Dr. Guillermo Prado Receives Prestigious Award for Mentoring

Guillermo “Willy” Prado, Ph.D., Dean of the Graduate School and professor of public health sciences, received the Friend of ECPN (Early Career Preventionist Network) award at the 27th Annual Convention of the Society for Prevention Research for his dedication to transforming the lives of young professionals in his field.

Though this is not Prado’s first Society for Prevention Research (SPR) award — it is actually his fourth — it has been the most meaningful to date, as it recognizes a quality that means everything to him: his innate gift for mentoring. The Friend of ECPN is awarded to a mid-career or senior preventionist who has supported and encouraged early career preventionists.

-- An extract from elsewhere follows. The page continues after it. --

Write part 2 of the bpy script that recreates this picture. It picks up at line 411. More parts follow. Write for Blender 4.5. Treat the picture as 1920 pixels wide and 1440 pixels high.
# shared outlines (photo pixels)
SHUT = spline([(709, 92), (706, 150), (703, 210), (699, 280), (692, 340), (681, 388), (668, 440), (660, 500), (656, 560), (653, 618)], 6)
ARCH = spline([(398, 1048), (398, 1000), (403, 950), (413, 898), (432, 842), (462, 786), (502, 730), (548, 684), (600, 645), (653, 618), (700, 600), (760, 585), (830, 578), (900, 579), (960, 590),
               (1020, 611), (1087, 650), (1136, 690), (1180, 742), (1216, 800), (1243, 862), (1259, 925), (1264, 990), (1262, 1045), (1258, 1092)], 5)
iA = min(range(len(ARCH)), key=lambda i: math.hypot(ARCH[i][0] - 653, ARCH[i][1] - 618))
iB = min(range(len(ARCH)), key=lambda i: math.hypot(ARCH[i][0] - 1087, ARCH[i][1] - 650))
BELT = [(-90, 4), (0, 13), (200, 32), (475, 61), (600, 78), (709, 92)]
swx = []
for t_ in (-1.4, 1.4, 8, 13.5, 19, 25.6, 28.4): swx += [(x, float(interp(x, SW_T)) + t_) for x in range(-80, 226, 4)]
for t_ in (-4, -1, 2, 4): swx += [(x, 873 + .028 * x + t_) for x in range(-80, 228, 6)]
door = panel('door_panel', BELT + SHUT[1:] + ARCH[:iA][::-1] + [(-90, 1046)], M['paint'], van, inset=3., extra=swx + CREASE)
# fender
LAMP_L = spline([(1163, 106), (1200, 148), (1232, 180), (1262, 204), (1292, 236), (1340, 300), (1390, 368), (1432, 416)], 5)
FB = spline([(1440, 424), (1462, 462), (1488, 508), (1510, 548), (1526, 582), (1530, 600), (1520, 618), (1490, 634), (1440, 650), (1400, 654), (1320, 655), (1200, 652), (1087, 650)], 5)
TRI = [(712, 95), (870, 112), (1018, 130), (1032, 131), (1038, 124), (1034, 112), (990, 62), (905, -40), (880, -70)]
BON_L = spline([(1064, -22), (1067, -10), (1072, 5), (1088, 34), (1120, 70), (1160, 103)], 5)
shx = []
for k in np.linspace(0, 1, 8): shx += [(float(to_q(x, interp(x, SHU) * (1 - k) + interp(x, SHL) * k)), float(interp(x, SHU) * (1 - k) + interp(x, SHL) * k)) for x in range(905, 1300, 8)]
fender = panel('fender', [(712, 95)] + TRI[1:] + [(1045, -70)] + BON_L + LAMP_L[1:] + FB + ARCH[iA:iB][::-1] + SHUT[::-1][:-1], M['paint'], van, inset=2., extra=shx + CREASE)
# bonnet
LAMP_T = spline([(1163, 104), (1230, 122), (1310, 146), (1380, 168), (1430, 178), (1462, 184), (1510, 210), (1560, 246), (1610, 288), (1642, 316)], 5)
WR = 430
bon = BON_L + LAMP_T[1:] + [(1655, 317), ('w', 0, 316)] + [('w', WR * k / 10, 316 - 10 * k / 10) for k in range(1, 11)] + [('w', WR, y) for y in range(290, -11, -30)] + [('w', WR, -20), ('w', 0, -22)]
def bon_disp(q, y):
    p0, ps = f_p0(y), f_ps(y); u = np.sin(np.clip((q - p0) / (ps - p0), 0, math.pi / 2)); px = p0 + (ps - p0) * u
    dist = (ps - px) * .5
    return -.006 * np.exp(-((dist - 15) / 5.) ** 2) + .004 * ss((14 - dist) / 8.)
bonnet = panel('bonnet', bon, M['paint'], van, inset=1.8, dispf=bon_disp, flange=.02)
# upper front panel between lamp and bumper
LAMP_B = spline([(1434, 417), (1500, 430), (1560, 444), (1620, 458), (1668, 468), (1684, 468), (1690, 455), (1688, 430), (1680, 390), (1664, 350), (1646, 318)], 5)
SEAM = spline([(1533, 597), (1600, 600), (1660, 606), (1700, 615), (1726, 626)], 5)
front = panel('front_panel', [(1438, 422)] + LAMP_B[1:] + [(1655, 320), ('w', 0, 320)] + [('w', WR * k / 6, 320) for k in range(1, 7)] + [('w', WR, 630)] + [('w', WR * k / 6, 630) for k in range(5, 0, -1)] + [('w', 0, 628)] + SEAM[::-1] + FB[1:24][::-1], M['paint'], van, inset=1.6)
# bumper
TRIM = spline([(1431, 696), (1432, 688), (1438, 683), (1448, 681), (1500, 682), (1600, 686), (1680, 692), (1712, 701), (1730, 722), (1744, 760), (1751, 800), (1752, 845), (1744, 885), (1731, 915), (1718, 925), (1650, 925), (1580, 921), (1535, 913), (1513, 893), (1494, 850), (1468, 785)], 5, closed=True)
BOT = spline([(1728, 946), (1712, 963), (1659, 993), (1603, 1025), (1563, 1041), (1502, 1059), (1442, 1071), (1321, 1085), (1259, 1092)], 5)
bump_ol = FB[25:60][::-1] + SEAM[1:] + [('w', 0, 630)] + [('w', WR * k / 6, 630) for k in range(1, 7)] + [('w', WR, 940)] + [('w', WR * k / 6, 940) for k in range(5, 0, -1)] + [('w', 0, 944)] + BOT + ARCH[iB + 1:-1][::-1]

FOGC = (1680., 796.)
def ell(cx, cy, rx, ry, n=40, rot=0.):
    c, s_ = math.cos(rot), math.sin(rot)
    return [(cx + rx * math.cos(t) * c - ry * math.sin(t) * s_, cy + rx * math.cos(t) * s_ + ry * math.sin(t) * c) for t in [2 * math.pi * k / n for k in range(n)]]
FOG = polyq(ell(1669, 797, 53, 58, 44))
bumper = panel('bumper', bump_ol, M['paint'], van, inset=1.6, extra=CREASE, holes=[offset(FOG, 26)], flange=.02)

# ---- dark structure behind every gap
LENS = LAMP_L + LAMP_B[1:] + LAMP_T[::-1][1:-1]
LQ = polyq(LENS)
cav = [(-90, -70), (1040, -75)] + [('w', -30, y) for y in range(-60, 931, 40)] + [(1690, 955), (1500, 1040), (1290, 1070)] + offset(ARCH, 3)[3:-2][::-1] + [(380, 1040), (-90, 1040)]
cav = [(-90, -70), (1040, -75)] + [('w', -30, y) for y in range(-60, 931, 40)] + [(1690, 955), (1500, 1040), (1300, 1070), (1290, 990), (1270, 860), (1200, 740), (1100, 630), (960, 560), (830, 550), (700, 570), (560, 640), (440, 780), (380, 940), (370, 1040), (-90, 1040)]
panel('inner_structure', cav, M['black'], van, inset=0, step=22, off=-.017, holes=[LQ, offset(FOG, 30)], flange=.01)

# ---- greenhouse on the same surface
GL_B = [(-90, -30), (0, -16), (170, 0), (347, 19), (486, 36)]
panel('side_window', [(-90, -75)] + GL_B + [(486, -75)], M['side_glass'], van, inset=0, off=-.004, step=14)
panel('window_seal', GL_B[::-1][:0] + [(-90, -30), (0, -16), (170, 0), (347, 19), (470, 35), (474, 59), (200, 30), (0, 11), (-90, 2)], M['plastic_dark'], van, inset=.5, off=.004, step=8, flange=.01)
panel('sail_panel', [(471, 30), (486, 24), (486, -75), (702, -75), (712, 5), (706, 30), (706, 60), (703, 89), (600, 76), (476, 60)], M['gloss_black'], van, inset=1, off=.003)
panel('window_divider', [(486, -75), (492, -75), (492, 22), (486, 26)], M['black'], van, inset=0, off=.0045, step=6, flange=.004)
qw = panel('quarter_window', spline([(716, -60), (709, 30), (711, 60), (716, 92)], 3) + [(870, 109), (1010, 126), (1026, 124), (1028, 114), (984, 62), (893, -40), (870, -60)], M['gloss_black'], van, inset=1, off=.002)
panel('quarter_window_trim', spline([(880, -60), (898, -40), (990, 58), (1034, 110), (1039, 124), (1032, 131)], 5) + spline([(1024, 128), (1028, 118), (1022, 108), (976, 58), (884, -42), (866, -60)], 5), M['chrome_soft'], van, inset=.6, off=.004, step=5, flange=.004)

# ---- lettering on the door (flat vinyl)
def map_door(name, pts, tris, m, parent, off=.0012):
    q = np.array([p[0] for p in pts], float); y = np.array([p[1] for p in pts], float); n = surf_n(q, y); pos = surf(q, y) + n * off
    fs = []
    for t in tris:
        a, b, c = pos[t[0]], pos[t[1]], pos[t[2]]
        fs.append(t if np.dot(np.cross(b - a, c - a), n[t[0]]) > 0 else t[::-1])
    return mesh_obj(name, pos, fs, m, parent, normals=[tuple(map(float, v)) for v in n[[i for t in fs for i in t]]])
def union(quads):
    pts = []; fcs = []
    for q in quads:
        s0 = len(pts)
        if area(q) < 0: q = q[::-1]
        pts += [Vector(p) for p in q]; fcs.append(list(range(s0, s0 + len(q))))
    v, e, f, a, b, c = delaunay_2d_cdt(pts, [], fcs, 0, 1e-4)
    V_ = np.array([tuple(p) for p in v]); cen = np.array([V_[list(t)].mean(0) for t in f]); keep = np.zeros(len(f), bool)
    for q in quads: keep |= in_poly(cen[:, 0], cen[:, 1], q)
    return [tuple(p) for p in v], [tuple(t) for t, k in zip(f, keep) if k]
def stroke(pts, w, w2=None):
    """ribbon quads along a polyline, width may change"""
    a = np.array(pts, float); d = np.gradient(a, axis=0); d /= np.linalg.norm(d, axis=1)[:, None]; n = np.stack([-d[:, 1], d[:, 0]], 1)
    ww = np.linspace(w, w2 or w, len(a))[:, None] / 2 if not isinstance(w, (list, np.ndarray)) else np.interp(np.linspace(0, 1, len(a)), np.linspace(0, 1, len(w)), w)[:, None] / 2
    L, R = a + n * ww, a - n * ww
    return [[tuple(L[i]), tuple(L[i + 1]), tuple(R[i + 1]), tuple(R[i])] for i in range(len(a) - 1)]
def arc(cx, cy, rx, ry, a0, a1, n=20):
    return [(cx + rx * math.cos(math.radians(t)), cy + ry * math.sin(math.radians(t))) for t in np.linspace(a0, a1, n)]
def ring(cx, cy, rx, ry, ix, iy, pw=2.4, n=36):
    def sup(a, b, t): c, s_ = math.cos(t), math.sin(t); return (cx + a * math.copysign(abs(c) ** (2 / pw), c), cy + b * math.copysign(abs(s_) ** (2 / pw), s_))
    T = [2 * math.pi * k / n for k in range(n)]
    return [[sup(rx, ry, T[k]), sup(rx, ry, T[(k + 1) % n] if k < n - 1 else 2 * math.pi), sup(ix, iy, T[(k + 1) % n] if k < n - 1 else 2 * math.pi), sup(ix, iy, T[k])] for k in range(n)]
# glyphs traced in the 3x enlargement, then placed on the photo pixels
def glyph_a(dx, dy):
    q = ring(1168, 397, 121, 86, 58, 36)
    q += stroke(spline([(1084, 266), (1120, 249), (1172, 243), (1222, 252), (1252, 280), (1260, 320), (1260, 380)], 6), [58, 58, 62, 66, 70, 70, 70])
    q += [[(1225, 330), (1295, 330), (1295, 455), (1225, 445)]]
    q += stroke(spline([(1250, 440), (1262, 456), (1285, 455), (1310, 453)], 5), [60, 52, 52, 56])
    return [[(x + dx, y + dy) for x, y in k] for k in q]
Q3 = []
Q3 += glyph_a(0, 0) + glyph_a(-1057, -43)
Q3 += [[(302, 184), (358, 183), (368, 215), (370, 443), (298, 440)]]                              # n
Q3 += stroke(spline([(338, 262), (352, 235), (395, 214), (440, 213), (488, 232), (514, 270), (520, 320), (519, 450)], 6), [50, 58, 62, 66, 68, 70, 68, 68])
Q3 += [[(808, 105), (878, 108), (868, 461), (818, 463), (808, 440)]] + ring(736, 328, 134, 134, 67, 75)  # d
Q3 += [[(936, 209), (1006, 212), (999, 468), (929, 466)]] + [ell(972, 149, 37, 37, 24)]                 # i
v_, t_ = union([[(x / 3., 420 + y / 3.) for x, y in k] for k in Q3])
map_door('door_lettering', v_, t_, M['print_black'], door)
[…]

“It’s kind of surreal to see how things have come full circle. I just won an award for mentoring the person I was 10 years ago,” Prado said when recalling his first SPR award, the ECPN Early Career Award in 2007.

Prado has many hats at UM: Dean of the Graduate School, professor of public health sciences, and director of the Division of Prevention Science and Community Health. He considers mentoring the thread that connects all of his responsibilities.

“Mentoring is about helping people grow, so to me it is an intrinsic part of being a professor, a researcher and a Dean as a leader to my team at the Graduate School,” Prado said. “It is at the core of what I do and who I am as a person. It feels so natural to me that I can’t see myself not doing it.”

It is Prado’s selflessness and commitment to making time for mentees that distinguishes his mentorship philosophy. “You need to be invested. You need to give it your all,” he said. “If you are not in it wholeheartedly, don’t do it.”
Prado was nominated by three of his former mentees, two of whom are current faculty members at UM. J.D. Smith, assistant professor at Northwestern University and the former mentee who initiated Prado’s nomination, said in his recommendation letter that Prado “is incredibly giving of his limited time and his valuable resources for those who will become the next leaders and mentors in the field.”

Denise Vidot, Ph.D., from the School of Nursing and Health Studies, describes him as a very supportive and generous mentor who always gives opportunities to his team. “He is more about developing his team than himself or his research,” she said. “Not everybody does that. I think that makes him unique as a mentor.”

Sara St. George, assistant professor of public health sciences, values Prado’s selflessness and his authenticity. “What is most remarkable about him is not just that he opens doors for early career investigators but how he does it – with thoughtfulness and authenticity. I hope to be as selfless a mentor as him to my future mentees,” she said.

St. George considers Prado not only a mentor in her research field, but also a role model for developing into an exceptional mentor. “I actually started building a list on the notes app in my phone called ‘qualities of a good mentor’ and I populated it mostly by watching him mentor me.”

Prado currently has 12 mentees and is looking forward to teaching a doctoral level seminar in the fall semester about professional development, which will include mentoring.

“Rarely does anyone teach you how to be a mentor — you mostly learn it along the way,” he said. “You have to build and nurture the relationship with your mentee and make sure you have a good fit in terms of personalities.

“I have been very fortunate to have phenomenal mentors throughout my life, so I feel compelled to pay it forward. I hope my mentees feel the same and hopefully pay it forward as well, doubling up their efforts and becoming an even better mentor than I have been.”